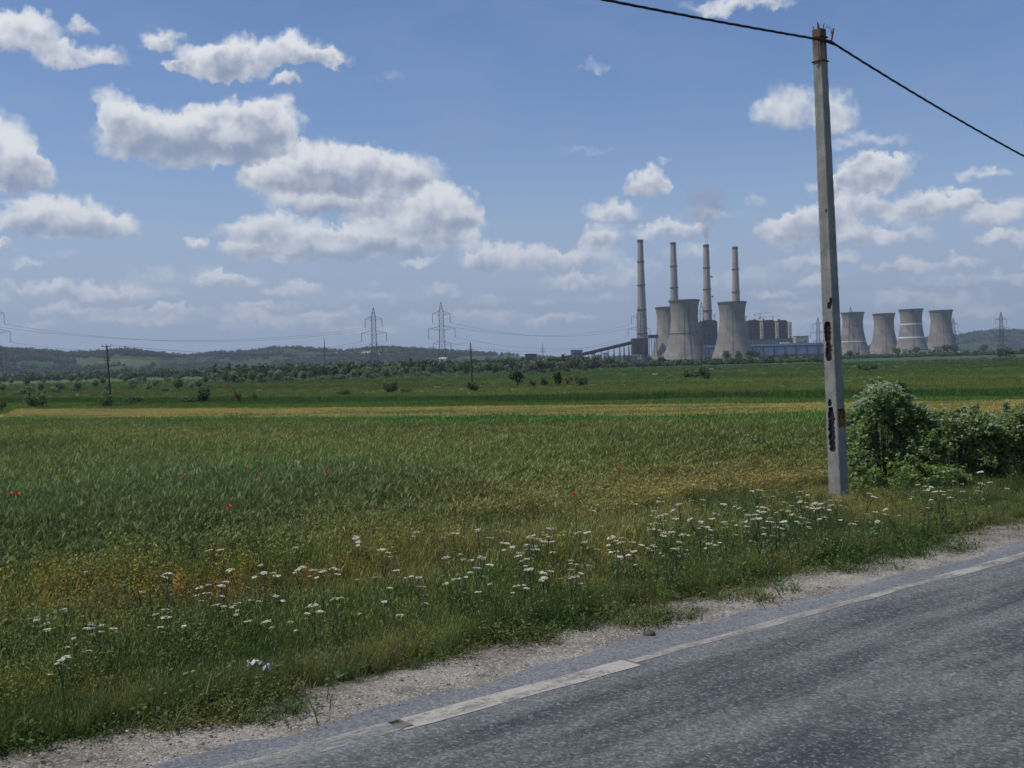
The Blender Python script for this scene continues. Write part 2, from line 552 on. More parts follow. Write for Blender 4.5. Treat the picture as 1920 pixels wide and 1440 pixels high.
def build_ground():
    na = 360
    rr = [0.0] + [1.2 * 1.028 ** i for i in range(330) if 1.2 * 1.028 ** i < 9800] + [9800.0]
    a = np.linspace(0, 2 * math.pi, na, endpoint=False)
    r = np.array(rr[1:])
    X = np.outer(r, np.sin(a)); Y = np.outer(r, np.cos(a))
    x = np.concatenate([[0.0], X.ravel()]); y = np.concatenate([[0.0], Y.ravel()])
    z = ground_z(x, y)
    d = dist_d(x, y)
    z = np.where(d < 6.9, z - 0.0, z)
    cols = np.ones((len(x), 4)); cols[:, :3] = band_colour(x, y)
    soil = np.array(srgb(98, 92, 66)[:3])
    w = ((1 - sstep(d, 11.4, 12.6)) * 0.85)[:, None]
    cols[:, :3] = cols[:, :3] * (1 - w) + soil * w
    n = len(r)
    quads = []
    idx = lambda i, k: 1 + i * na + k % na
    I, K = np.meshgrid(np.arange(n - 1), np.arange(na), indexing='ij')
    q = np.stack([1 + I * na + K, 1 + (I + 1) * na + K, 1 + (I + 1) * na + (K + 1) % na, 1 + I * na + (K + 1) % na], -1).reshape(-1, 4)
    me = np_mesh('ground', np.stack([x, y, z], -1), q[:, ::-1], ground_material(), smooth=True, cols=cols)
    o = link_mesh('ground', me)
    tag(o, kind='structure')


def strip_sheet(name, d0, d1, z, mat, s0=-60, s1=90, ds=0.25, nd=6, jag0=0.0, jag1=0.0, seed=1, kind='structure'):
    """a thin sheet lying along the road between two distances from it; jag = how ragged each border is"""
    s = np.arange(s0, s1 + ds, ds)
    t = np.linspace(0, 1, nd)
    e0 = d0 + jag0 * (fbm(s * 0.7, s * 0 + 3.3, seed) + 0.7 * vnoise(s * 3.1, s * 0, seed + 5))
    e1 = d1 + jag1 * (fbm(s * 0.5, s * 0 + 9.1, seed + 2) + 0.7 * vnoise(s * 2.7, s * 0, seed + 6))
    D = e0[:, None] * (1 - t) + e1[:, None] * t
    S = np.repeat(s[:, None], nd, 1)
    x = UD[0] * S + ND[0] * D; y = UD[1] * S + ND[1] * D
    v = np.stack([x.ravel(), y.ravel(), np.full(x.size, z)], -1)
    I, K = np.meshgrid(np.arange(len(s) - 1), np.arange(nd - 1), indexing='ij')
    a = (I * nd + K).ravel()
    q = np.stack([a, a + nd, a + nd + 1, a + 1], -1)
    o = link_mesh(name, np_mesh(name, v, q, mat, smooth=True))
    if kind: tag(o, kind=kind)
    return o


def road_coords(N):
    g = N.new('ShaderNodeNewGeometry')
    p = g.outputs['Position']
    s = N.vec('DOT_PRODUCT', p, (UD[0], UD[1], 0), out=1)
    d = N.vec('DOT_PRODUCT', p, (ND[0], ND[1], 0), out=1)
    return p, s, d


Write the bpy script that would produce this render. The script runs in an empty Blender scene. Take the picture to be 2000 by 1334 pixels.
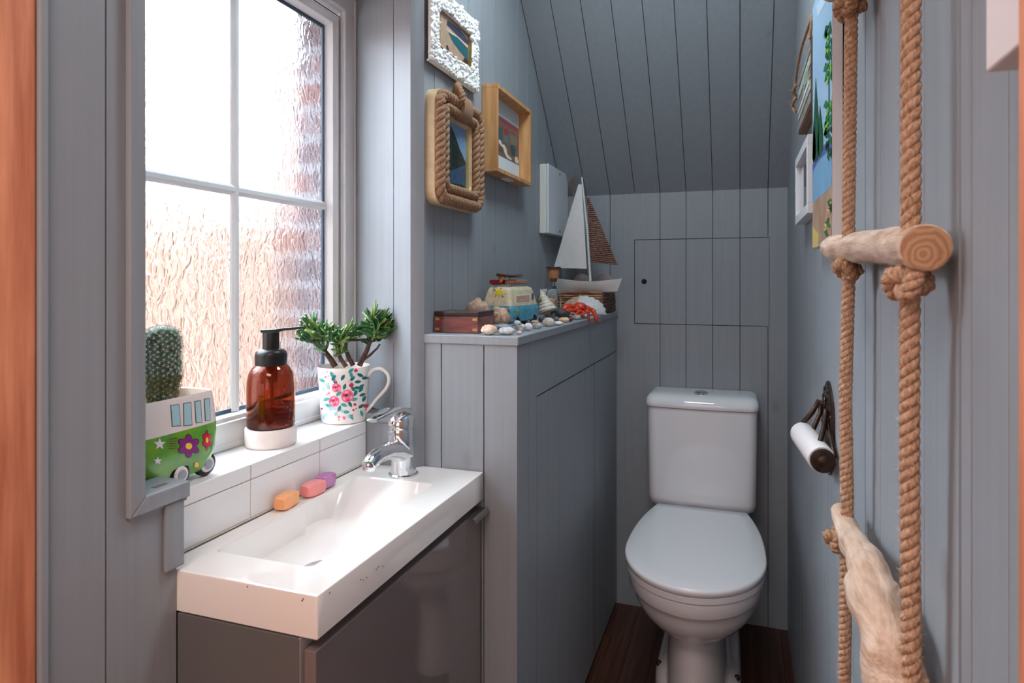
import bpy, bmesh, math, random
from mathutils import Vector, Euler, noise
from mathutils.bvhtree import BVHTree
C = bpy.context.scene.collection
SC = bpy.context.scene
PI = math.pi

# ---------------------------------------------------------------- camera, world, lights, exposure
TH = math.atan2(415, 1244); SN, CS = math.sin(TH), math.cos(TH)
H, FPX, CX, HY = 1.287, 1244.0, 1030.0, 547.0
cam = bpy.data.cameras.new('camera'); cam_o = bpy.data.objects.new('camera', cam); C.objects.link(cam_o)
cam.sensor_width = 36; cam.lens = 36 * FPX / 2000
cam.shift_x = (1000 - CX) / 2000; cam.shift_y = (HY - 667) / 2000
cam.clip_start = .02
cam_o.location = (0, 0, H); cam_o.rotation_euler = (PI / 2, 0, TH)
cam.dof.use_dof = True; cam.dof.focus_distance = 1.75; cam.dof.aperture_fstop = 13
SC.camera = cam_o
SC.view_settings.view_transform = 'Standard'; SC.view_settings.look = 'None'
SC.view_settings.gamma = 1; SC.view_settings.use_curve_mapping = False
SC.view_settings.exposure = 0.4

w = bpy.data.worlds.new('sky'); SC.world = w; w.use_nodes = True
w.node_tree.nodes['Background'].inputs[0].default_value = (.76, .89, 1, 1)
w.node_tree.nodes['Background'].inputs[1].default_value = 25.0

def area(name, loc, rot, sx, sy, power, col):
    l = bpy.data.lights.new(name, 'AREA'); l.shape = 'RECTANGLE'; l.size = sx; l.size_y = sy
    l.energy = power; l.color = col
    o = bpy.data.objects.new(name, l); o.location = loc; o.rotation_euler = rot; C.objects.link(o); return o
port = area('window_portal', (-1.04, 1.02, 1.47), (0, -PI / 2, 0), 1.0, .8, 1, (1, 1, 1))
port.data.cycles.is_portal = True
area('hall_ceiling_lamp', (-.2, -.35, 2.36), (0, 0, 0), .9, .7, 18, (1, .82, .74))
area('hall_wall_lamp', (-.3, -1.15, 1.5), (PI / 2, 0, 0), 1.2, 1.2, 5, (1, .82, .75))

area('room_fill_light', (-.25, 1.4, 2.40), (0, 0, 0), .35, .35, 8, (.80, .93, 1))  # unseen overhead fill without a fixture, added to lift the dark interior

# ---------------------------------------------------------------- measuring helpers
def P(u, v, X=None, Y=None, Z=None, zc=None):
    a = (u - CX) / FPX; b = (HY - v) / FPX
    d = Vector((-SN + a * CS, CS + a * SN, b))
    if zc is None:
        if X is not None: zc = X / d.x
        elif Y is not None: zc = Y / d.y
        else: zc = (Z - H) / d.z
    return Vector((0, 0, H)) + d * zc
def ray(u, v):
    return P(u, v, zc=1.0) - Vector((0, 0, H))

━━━

> Requirement
Copy out all the data exactly; skip the pictures.

> Response to the exercise
The Blender Python script for this scene continues. Write part 2, from line 552 on. More parts follow. Write for Blender 4.5. Treat the picture as 1920 pixels wide and 1440 pixels high.
def build_ground():
    na = 360
    rr = [0.0] + [1.2 * 1.028 ** i for i in range(330) if 1.2 * 1.028 ** i < 9800] + [9800.0]
    a = np.linspace(0, 2 * math.pi, na, endpoint=False)
    r = np.array(rr[1:])
    X = np.outer(r, np.sin(a)); Y = np.outer(r, np.cos(a))
    x = np.concatenate([[0.0], X.ravel()]); y = np.concatenate([[0.0], Y.ravel()])
    z = ground_z(x, y)
    d = dist_d(x, y)
    z = np.where(d < 6.9, z - 0.0, z)
    cols = np.ones((len(x), 4)); cols[:, :3] = band_colour(x, y)
    soil = np.array(srgb(98, 92, 66)[:3])
    w = ((1 - sstep(d, 11.4, 12.6)) * 0.85)[:, None]
    cols[:, :3] = cols[:, :3] * (1 - w) + soil * w
    n = len(r)
    quads = []
    idx = lambda i, k: 1 + i * na + k % na
    I, K = np.meshgrid(np.arange(n - 1), np.arange(na), indexing='ij')
    q = np.stack([1 + I * na + K, 1 + (I + 1) * na + K, 1 + (I + 1) * na + (K + 1) % na, 1 + I * na + (K + 1) % na], -1).reshape(-1, 4)
    me = np_mesh('ground', np.stack([x, y, z], -1), q[:, ::-1], ground_material(), smooth=True, cols=cols)
    o = link_mesh('ground', me)
    tag(o, kind='structure')


def strip_sheet(name, d0, d1, z, mat, s0=-60, s1=90, ds=0.25, nd=6, jag0=0.0, jag1=0.0, seed=1, kind='structure'):
    """a thin sheet lying along the road between two distances from it; jag = how ragged each border is"""
    s = np.arange(s0, s1 + ds, ds)
    t = np.linspace(0, 1, nd)
    e0 = d0 + jag0 * (fbm(s * 0.7, s * 0 + 3.3, seed) + 0.7 * vnoise(s * 3.1, s * 0, seed + 5))
    e1 = d1 + jag1 * (fbm(s * 0.5, s * 0 + 9.1, seed + 2) + 0.7 * vnoise(s * 2.7, s * 0, seed + 6))
    D = e0[:, None] * (1 - t) + e1[:, None] * t
    S = np.repeat(s[:, None], nd, 1)
    x = UD[0] * S + ND[0] * D; y = UD[1] * S + ND[1] * D
    v = np.stack([x.ravel(), y.ravel(), np.full(x.size, z)], -1)
    I, K = np.meshgrid(np.arange(len(s) - 1), np.arange(nd - 1), indexing='ij')
    a = (I * nd + K).ravel()
    q = np.stack([a, a + nd, a + nd + 1, a + 1], -1)
    o = link_mesh(name, np_mesh(name, v, q, mat, smooth=True))
    if kind: tag(o, kind=kind)
    return o


def road_coords(N):
    g = N.new('ShaderNodeNewGeometry')
    p = g.outputs['Position']
    s = N.vec('DOT_PRODUCT', p, (UD[0], UD[1], 0), out=1)
    d = N.vec('DOT_PRODUCT', p, (ND[0], ND[1], 0), out=1)
    return p, s, d


Write the bpy script that would produce this render. The script runs in an empty Blender scene. Take the picture to be 2000 by 1334 pixels.
import bpy, bmesh, math, random
from mathutils import Vector, Euler, noise
from mathutils.bvhtree import BVHTree
C = bpy.context.scene.collection
SC = bpy.context.scene
PI = math.pi

# ---------------------------------------------------------------- camera, world, lights, exposure
TH = math.atan2(415, 1244); SN, CS = math.sin(TH), math.cos(TH)
H, FPX, CX, HY = 1.287, 1244.0, 1030.0, 547.0
cam = bpy.data.cameras.new('camera'); cam_o = bpy.data.objects.new('camera', cam); C.objects.link(cam_o)
cam.sensor_width = 36; cam.lens = 36 * FPX / 2000
cam.shift_x = (1000 - CX) / 2000; cam.shift_y = (HY - 667) / 2000
cam.clip_start = .02
cam_o.location = (0, 0, H); cam_o.rotation_euler = (PI / 2, 0, TH)
cam.dof.use_dof = True; cam.dof.focus_distance = 1.75; cam.dof.aperture_fstop = 13
SC.camera = cam_o
SC.view_settings.view_transform = 'Standard'; SC.view_settings.look = 'None'
SC.view_settings.gamma = 1; SC.view_settings.use_curve_mapping = False
SC.view_settings.exposure = 0.4

w = bpy.data.worlds.new('sky'); SC.world = w; w.use_nodes = True
w.node_tree.nodes['Background'].inputs[0].default_value = (.76, .89, 1, 1)
w.node_tree.nodes['Background'].inputs[1].default_value = 25.0

def area(name, loc, rot, sx, sy, power, col):
    l = bpy.data.lights.new(name, 'AREA'); l.shape = 'RECTANGLE'; l.size = sx; l.size_y = sy
    l.energy = power; l.color = col
    o = bpy.data.objects.new(name, l); o.location = loc; o.rotation_euler = rot; C.objects.link(o); return o
port = area('window_portal', (-1.04, 1.02, 1.47), (0, -PI / 2, 0), 1.0, .8, 1, (1, 1, 1))
port.data.cycles.is_portal = True
area('hall_ceiling_lamp', (-.2, -.35, 2.36), (0, 0, 0), .9, .7, 18, (1, .82, .74))
area('hall_wall_lamp', (-.3, -1.15, 1.5), (PI / 2, 0, 0), 1.2, 1.2, 5, (1, .82, .75))

area('room_fill_light', (-.25, 1.4, 2.40), (0, 0, 0), .35, .35, 8, (.80, .93, 1))  # unseen overhead fill without a fixture, added to lift the dark interior

# ---------------------------------------------------------------- measuring helpers
def P(u, v, X=None, Y=None, Z=None, zc=None):
    a = (u - CX) / FPX; b = (HY - v) / FPX
    d = Vector((-SN + a * CS, CS + a * SN, b))
    if zc is None:
        if X is not None: zc = X / d.x
        elif Y is not None: zc = Y / d.y
        else: zc = (Z - H) / d.z
    return Vector((0, 0, H)) + d * zc
def ray(u, v):
    return P(u, v, zc=1.0) - Vector((0, 0, H))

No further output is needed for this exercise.